--- Start of Data segment ---

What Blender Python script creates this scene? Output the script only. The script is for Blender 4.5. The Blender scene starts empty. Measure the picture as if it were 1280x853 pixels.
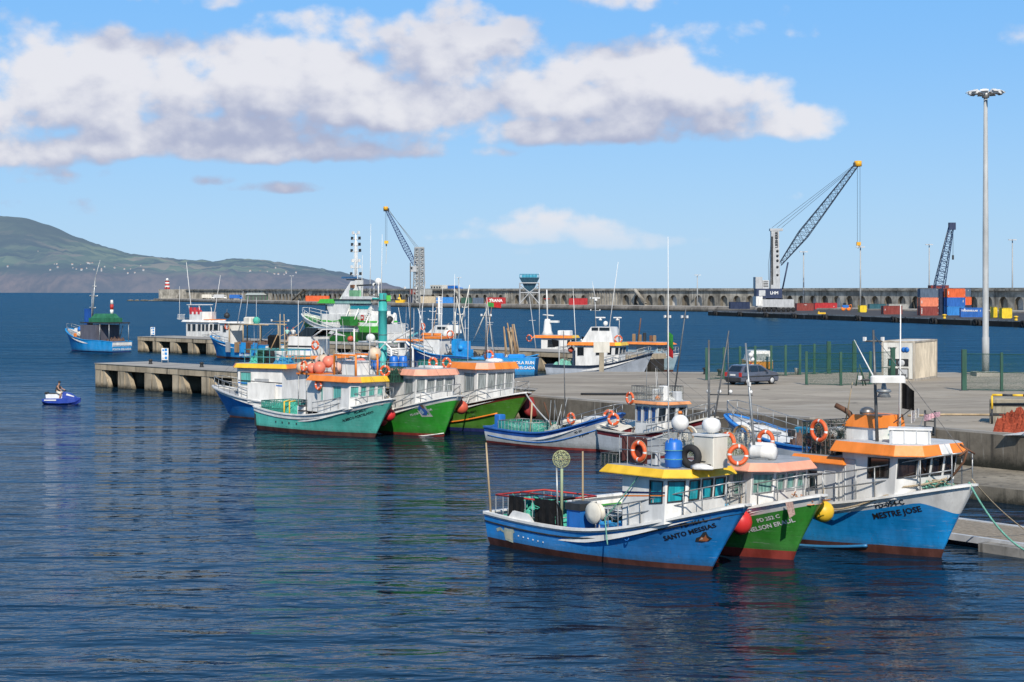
import bpy, math, random
from mathutils import Vector, Matrix
R = math.radians
rnd = random.Random(11)
SC = bpy.context.scene
COL = SC.collection
# ------------------------------------------------------------------ survey: camera 8.9 m above the water at the origin, looking +Y
F, H, HZ = 2200.0, 8.9, 363.0
def at(px, py, z=0.0):                 # ground point seen at a survey bearing, on the level z
    Y = F * (H - z) / (py - HZ); return Vector(((px - 640) * Y / F, Y, z))
def xat(px, Y): return (px - 640) * Y / F
def zat(py, Y): return H - (py - HZ) * Y / F
def hexc(h):
    h = h.lstrip('#'); c = [int(h[i:i+2], 16) / 255 for i in (0, 2, 4)]
    return tuple((x / 12.92 if x <= .04045 else ((x + .055) / 1.055) ** 2.4) for x in c)
# ------------------------------------------------------------------ materials
MATS = {}
def nt_new(name):
    m = bpy.data.materials.new(name); m.use_nodes = True
    nt = m.node_tree; nt.nodes.clear(); return m, nt
class NG:                              # tiny node-graph helper
    def __init__(s, nt): s.nt = nt
    def n(s, t, **kw):
        nd = s.nt.nodes.new(t)
        for k, v in kw.items(): setattr(nd, k, v)
        return nd
    def l(s, a, b): s.nt.links.new(a, b)
    def math(s, op, a, b=None, c=None, clamp=False):
        nd = s.n('ShaderNodeMath', operation=op, use_clamp=clamp)
        for i, v in enumerate((a, b, c)):
            if v is None: continue
            if isinstance(v, (int, float)): nd.inputs[i].default_value = v
            else: s.l(v, nd.inputs[i])
        return nd.outputs[0]
    def vmath(s, op, a, b=None):
        nd = s.n('ShaderNodeVectorMath', operation=op)
        for i, v in enumerate((a, b)):
            if v is None: continue
            if isinstance(v, (tuple, list)): nd.inputs[i].default_value = v
            else: s.l(v, nd.inputs[i])
        return nd.outputs[0]
    def noise(s, vec, scale, detail=4, rough=.55, dist=0, dim='3D'):
        nd = s.n('ShaderNodeTexNoise', noise_dimensions=dim)
        nd.inputs['Scale'].default_value = scale; nd.inputs['Detail'].default_value = detail
        nd.inputs['Roughness'].default_value = rough; nd.inputs['Distortion'].default_value = dist
        if vec is not None: s.l(vec, nd.inputs['Vector'])
        return nd.outputs[0]
    def ramp(s, fac, a, b, ca=(0,0,0), cb=(1,1,1)):
        nd = s.n('ShaderNodeMapRange', interpolation_type='SMOOTHSTEP')
        nd.inputs[1].default_value = a; nd.inputs[2].default_value = b
        s.l(fac, nd.inputs[0]); return nd.outputs[0]
    def mix(s, fac, a, b, blend='MIX'):
        nd = s.n('ShaderNodeMix', data_type='RGBA', blend_type=blend)
        for i, v in ((0, fac), (6, a), (7, b)):
            if isinstance(v, (int, float)): nd.inputs[i].default_value = v
            elif isinstance(v, tuple): nd.inputs[i].default_value = tuple(v[:3]) + (1,)
            else: s.l(v, nd.inputs[i])
        return nd.outputs[2]
    def mapping(s, vec, scale=(1,1,1), loc=(0,0,0), rot=(0,0,0)):
        nd = s.n('ShaderNodeMapping'); nd.inputs['Scale'].default_value = scale
        nd.inputs['Location'].default_value = loc; nd.inputs['Rotation'].default_value = rot
        s.l(vec, nd.inputs['Vector']); return nd.outputs[0]
    def bump(s, hgt, strength=.3, dist=.02, normal=None):
        nd = s.n('ShaderNodeBump'); nd.inputs['Strength'].default_value = strength
        nd.inputs['Distance'].default_value = dist; s.l(hgt, nd.inputs['Height'])
        if normal is not None: s.l(normal, nd.inputs['Normal'])
        return nd.outputs[0]
    def principled(s, color, rough=.5, metal=0, normal=None, spec=.5, coat=0):
        p = s.n('ShaderNodeBsdfPrincipled'); o = s.n('ShaderNodeOutputMaterial')
        for k, v in (('Base Color', color), ('Roughness', rough), ('Metallic', metal)):
            if isinstance(v, (int, float)): p.inputs[k].default_value = v
            elif isinstance(v, tuple): p.inputs[k].default_value = tuple(v[:3]) + (1,)
            else: s.l(v, p.inputs[k])
        p.inputs['Specular IOR Level'].default_value = spec
        p.inputs['Coat Weight'].default_value = coat
        if normal is not None: s.l(normal, p.inputs['Normal'])
        s.l(p.outputs[0], o.inputs['Surface']); return p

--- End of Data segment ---

- Task details
Except for the pictures, give all the material above again verbatim.

- Answer to this problem
What Blender Python script creates this scene? Output the script only. The script is for Blender 4.5. The Blender scene starts empty. Measure the picture as if it were 1280x853 pixels.
import bpy, math, random
from mathutils import Vector, Matrix
R = math.radians
rnd = random.Random(11)
SC = bpy.context.scene
COL = SC.collection
# ------------------------------------------------------------------ survey: camera 8.9 m above the water at the origin, looking +Y
F, H, HZ = 2200.0, 8.9, 363.0
def at(px, py, z=0.0):                 # ground point seen at a survey bearing, on the level z
    Y = F * (H - z) / (py - HZ); return Vector(((px - 640) * Y / F, Y, z))
def xat(px, Y): return (px - 640) * Y / F
def zat(py, Y): return H - (py - HZ) * Y / F
def hexc(h):
    h = h.lstrip('#'); c = [int(h[i:i+2], 16) / 255 for i in (0, 2, 4)]
    return tuple((x / 12.92 if x <= .04045 else ((x + .055) / 1.055) ** 2.4) for x in c)
# ------------------------------------------------------------------ materials
MATS = {}
def nt_new(name):
    m = bpy.data.materials.new(name); m.use_nodes = True
    nt = m.node_tree; nt.nodes.clear(); return m, nt
class NG:                              # tiny node-graph helper
    def __init__(s, nt): s.nt = nt
    def n(s, t, **kw):
        nd = s.nt.nodes.new(t)
        for k, v in kw.items(): setattr(nd, k, v)
        return nd
    def l(s, a, b): s.nt.links.new(a, b)
    def math(s, op, a, b=None, c=None, clamp=False):
        nd = s.n('ShaderNodeMath', operation=op, use_clamp=clamp)
        for i, v in enumerate((a, b, c)):
            if v is None: continue
            if isinstance(v, (int, float)): nd.inputs[i].default_value = v
            else: s.l(v, nd.inputs[i])
        return nd.outputs[0]
    def vmath(s, op, a, b=None):
        nd = s.n('ShaderNodeVectorMath', operation=op)
        for i, v in enumerate((a, b)):
            if v is None: continue
            if isinstance(v, (tuple, list)): nd.inputs[i].default_value = v
            else: s.l(v, nd.inputs[i])
        return nd.outputs[0]
    def noise(s, vec, scale, detail=4, rough=.55, dist=0, dim='3D'):
        nd = s.n('ShaderNodeTexNoise', noise_dimensions=dim)
        nd.inputs['Scale'].default_value = scale; nd.inputs['Detail'].default_value = detail
        nd.inputs['Roughness'].default_value = rough; nd.inputs['Distortion'].default_value = dist
        if vec is not None: s.l(vec, nd.inputs['Vector'])
        return nd.outputs[0]
    def ramp(s, fac, a, b, ca=(0,0,0), cb=(1,1,1)):
        nd = s.n('ShaderNodeMapRange', interpolation_type='SMOOTHSTEP')
        nd.inputs[1].default_value = a; nd.inputs[2].default_value = b
        s.l(fac, nd.inputs[0]); return nd.outputs[0]
    def mix(s, fac, a, b, blend='MIX'):
        nd = s.n('ShaderNodeMix', data_type='RGBA', blend_type=blend)
        for i, v in ((0, fac), (6, a), (7, b)):
            if isinstance(v, (int, float)): nd.inputs[i].default_value = v
            elif isinstance(v, tuple): nd.inputs[i].default_value = tuple(v[:3]) + (1,)
            else: s.l(v, nd.inputs[i])
        return nd.outputs[2]
    def mapping(s, vec, scale=(1,1,1), loc=(0,0,0), rot=(0,0,0)):
        nd = s.n('ShaderNodeMapping'); nd.inputs['Scale'].default_value = scale
        nd.inputs['Location'].default_value = loc; nd.inputs['Rotation'].default_value = rot
        s.l(vec, nd.inputs['Vector']); return nd.outputs[0]
    def bump(s, hgt, strength=.3, dist=.02, normal=None):
        nd = s.n('ShaderNodeBump'); nd.inputs['Strength'].default_value = strength
        nd.inputs['Distance'].default_value = dist; s.l(hgt, nd.inputs['Height'])
        if normal is not None: s.l(normal, nd.inputs['Normal'])
        return nd.outputs[0]
    def principled(s, color, rough=.5, metal=0, normal=None, spec=.5, coat=0):
        p = s.n('ShaderNodeBsdfPrincipled'); o = s.n('ShaderNodeOutputMaterial')
        for k, v in (('Base Color', color), ('Roughness', rough), ('Metallic', metal)):
            if isinstance(v, (int, float)): p.inputs[k].default_value = v
            elif isinstance(v, tuple): p.inputs[k].default_value = tuple(v[:3]) + (1,)
            else: s.l(v, p.inputs[k])
        p.inputs['Specular IOR Level'].default_value = spec
        p.inputs['Coat Weight'].default_value = coat
        if normal is not None: s.l(normal, p.inputs['Normal'])
        s.l(p.outputs[0], o.inputs['Surface']); return p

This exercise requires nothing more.